The tomb of an emperor, a ‘notorious’ art dealer and the University of Pennsylvania Museum of Archaeology and Anthropology recently converged across over 13,000 years of art history.
A message from a museum in China called the Zhaoling Museum to the University of Pennsylvania on Jan. 11, posted on the museum’s public WeChat page, called for the return of two famous stone reliefs called the “Taizong Horses” or “Tang Horses.” These two reliefs are from a complete set of six horses known as the “Zhaoling Liujun” set named after the area where they were found, according to China Daily. The pieces were originally found at the site of the Mausoleum of Tang Emperor Li Shimin, who died in the year 649.

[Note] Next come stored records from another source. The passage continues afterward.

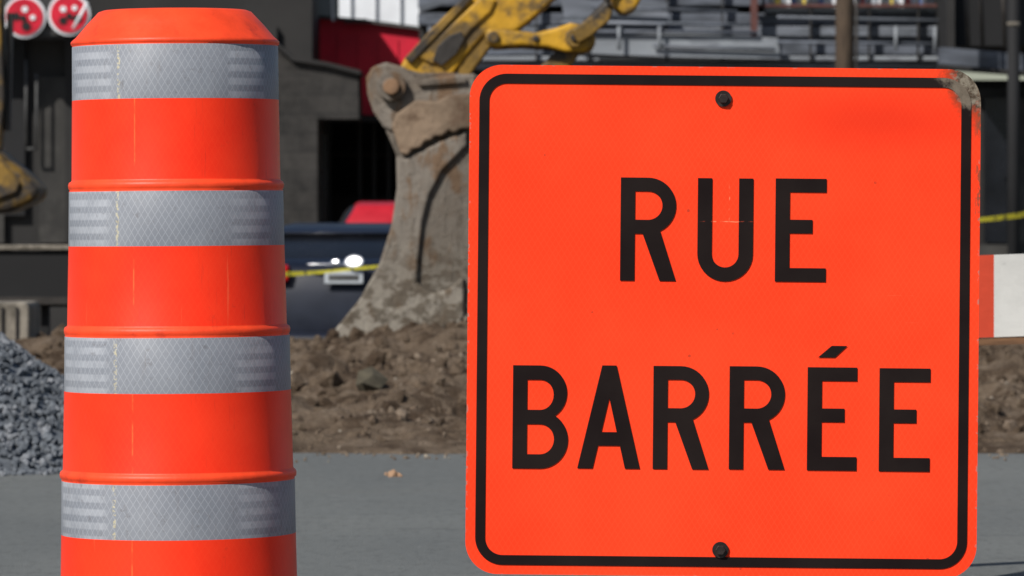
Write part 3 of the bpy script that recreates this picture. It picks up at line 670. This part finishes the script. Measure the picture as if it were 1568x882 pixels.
for i,(u,v0,v1) in enumerate([(1478,-40,70),(1500,-60,72),(1534,-60,74)]): tube(f'cable_{i}',W(u,v0,47.7),W(u+5,v1,47.7),.02,grease,dr,n=8)
tube('round_column',(X(1552,47.4),47.4,GF),(X(1552,47.4),47.4,4.0),.06,darker,dr)
tube('column_band',(X(1552,47.4),47.4,Z(40,47.4)),(X(1552,47.4),47.4,Z(34,47.4)),.065,conc,dr)
pbox('planter',1440,375,1800,430,47.5,.5,char,dr)
up=group('utility_pole',(X(1294,46),46,GF))
tube('pole_shaft',(X(1292,46),46,GF-.2),(X(1296,46),46,7.5),.10,wood,up,r2=.075,n=16)
tube('conduit',(X(1310,46),45.95,GF),(X(1312,46),45.95,5),.016,grease,up,n=8)
box('crossarm',X(1294,46)-.8,X(1294,46)+.8,45.85,45.95,6.8,6.9,wood,up)
D=CH*F/(730-HV); stones('litter_scrap',[(X(603,D),D,.004,.022),(X(612,D),D,.004,.014),(X(590,D),D+.1,.003,.009)],M('scrap',(.28,.17,.10),.8))

# ---------------- light, world, camera ----------------
sun=bpy.data.lights.new('sun','SUN'); sun.energy=4.7; sun.angle=math.radians(.5); sun.color=(1,.96,.90)
so=bpy.data.objects.new('sun',sun); so.rotation_euler=sd.to_track_quat('Z','Y').to_euler(); so.location=(-5,-8,10); S.collection.objects.link(so)
w=bpy.data.worlds.new('World'); S.world=w; w.use_nodes=True
sk=w.node_tree.nodes.new('ShaderNodeTexSky'); sk.sky_type='NISHITA'; sk.sun_disc=False; sk.sun_elevation=el; sk.sun_rotation=math.radians(218)
bg=w.node_tree.nodes['Background']; w.node_tree.links.new(sk.outputs[0],bg.inputs[0]); bg.inputs[1].default_value=.072
cam=bpy.data.cameras.new('camera'); cam.lens=LENS; cam.sensor_width=36; cam.clip_end=4000; cam.clip_start=.1
cam.shift_y=-(441-HV)/1568
cam.dof.use_dof=True; cam.dof.focus_distance=8.55; cam.dof.aperture_fstop=15
co=bpy.data.objects.new('camera',cam); co.location=(0,0,CH); co.rotation_euler=(math.pi/2,0,0); S.collection.objects.link(co); S.camera=co
S.view_settings.view_transform='Standard'; S.view_settings.look='None'; S.view_settings.exposure=0
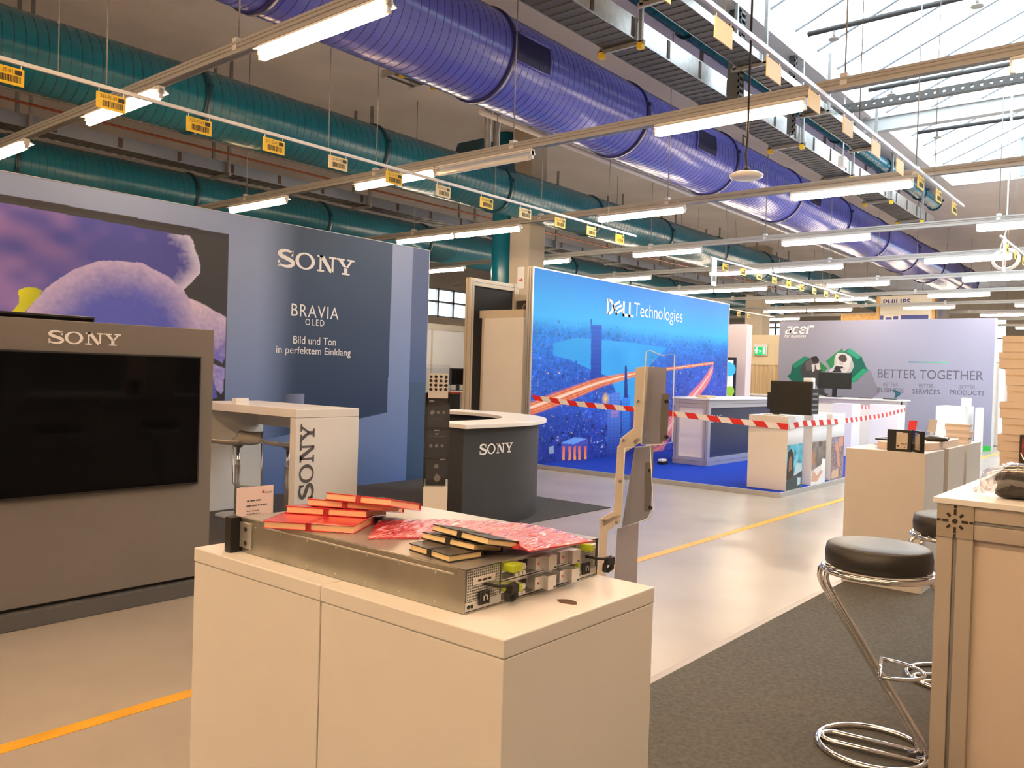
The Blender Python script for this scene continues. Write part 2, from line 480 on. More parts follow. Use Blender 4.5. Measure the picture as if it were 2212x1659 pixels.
# branch box on the teal duct
b = MB(); b.prism([(-0.55, -0.3, 0.30), (0.55, -0.3, 0.30), (0.40, -0.3, 0.72), (-0.40, -0.3, 0.72)], (0, 0.6, 0), TEALD)
bx = b.build('branch_box', DT1); bx.location = (15.3, 0, 0)
p = PX(1088, 560, 13.4)
b = MB(); b.cyl((0, 0, 0.6), (0, 0, CEIL), 0.26, TEAL, 24)
DV = tag(b.build('vertical_duct'), 'dark teal vertical duct beside the concrete column', 'air duct'); DV.location = (p.x, p.y, 0)
p = PX(1138, 560, 13.4)
column(p.x, p.y, 0.26, 'concrete column behind the left end of the city picture wall')
p = PX(1636, 700, 30.0)
column(p.x, p.y, 0.35, 'concrete column behind the exit sign partition')

# ---------------------------------------------------------------- cable trays, pipes
def strut_pair(t, x, y0, y1, zlo, zhi):
    b = MB()
    for y in (y0, y1): b.box(x-0.022, x+0.022, y-0.022, y+0.022, zlo, zhi, DKSTEEL)
    b.box(x-0.022, x+0.022, min(y0, y1)-0.05, max(y0, y1)+0.05, zlo-0.02, zlo+0.025, DKSTEEL)
    return b
YCAP = mat('yellow_cap', srgb(224, 186, 30), 0.5)
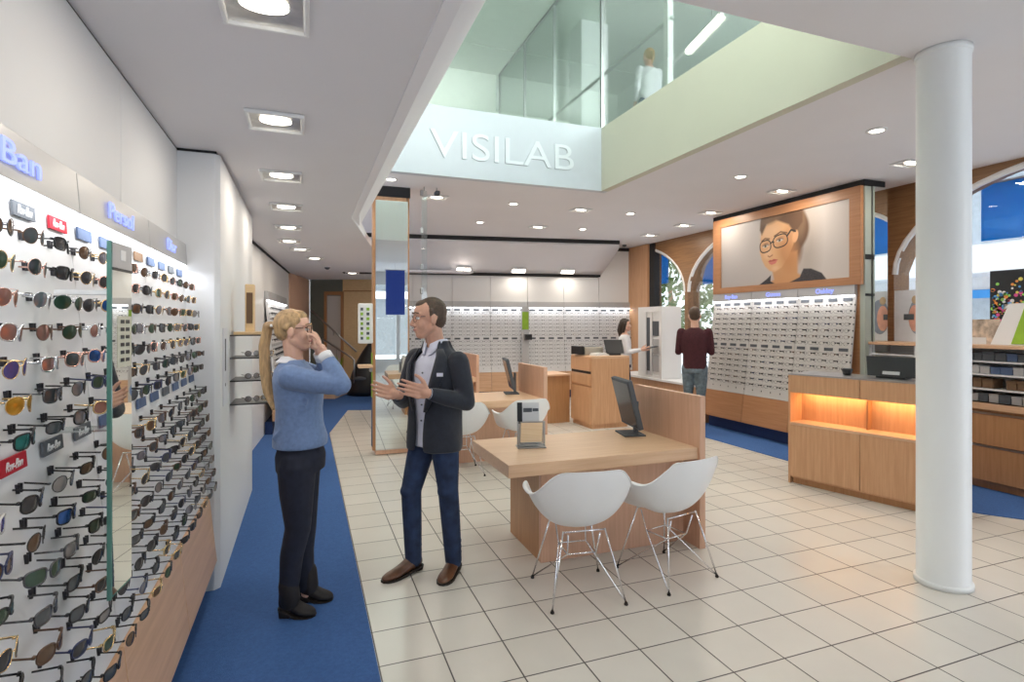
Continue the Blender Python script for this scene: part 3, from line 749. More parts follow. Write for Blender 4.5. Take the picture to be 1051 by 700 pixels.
def monitor(x, y, yaw, z, label, sz=(.50, .34), tilt=-14, m='black', inside='black'):
    t = thing('computer_monitor', label, 'monitor', (x, y, z), yaw)
    T(t, 'base', MB().box(-.09, .09, -.12, .12, 0, .012), m, bevel=.003)
    T(t, 'stand', MB().box(.035, .06, -.035, .035, .01, .27), 'plate', bevel=.003)
    w, h = sz; a = math.radians(tilt); R = Matrix.Rotation(a, 4, 'Y')
    def tr(mb): mb.v = [tuple((R @ Vector(p))+Vector((-.03, 0, .262))) for p in mb.v]; return mb
    T(t, 'casing', tr(MB().box(-.02, .02, -w/2, w/2, -h/2, h/2)), m, bevel=.006)
    T(t, 'screen', tr(MB().box(-.0235, -.0205, -w/2+.02, w/2-.02, -h/2+.02, h/2-.02)), inside)
    return t
monitor(2.50, 3.93, -.22, .741, 'dark desktop monitor on the nearest oak desk', sz=(.42, .40), m='plate', inside='slate')
monitor(2.50, 6.75, -.22, .741, 'dark desktop monitor on the second oak desk', sz=(.42, .40), m='plate', inside='slate')
# tabletop mirror on desk 1
p = atZ(545, 459, .741)
t = thing('tabletop_mirror', 'small steel framed tabletop mirror on the left end of the nearest desk', 'mirror', (p.x, p.y, .741), -.20)
T(t, 'base', MB().box(-.105, .105, -.05, .06, 0, .010).box(-.10, .10, -.03, .0, .018, .026), 'steel', bevel=.003)
T(t, 'support', MB().box(-.103, -.093, -.012, .012, .01, .19).box(.093, .103, -.012, .012, .01, .19), 'steel')
def tl(mb, a=9, o=(0, 0, .03)):
    R = Matrix.Rotation(math.radians(a), 4, 'X'); mb.v = [tuple(R @ Vector(q)+Vector(o)) for q in mb.v]; return mb
T(t, 'mirror_frame', tl(MB().box(-.086, .086, -.004, .004, 0, .165)), 'steel')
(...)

A ‘notorious’ art dealer, C. T. Loo, lent the pieces to the Penn Museum in the late 1910s and early 1920s, at which point Penn purchased the pieces for $125,000 via a donation from Eldridge Johnson in 1921. Loo was sometimes known to provide vague descriptions of how he acquired his pieces. Julian Siggers, Director of the University of Pennsylvania Museum, said the Penn Museum is not aware of how the pieces came into Loo’s possession before they were sold to Penn.
“Exactly whose hands [the reliefs] passed through before the Museum was involved is not clear,” Siggers said in an email to The Daily Pennsylvanian.
The Penn Museum has kept the pieces on display for the public since they were acquired, and it completed conservation on the reliefs in 2010. The Zhaoling Museum keeps the other six reliefs of the set on display, and requested the return of the pieces. According to China Daily, the statement released by the Zhaoling Museum lectured the Penn Museum on its decision to purchase the reliefs nearly 100 years ago, and called for their immediate return.
“The Penn Museum should not have purchased the two horses ... We hereby demand that Penn Museum negotiate a plan to reunite the six horses,” the Zhaoling Museum said in the statement.
“We have not received a request for their return from a Chinese official,” Siggers said in response to the statement.
Siggers is correct, as the Zhaoling Museum statement was not directly issued from a Chinese official, however, the Museum’s website does list members of the Chinese government under its leadership.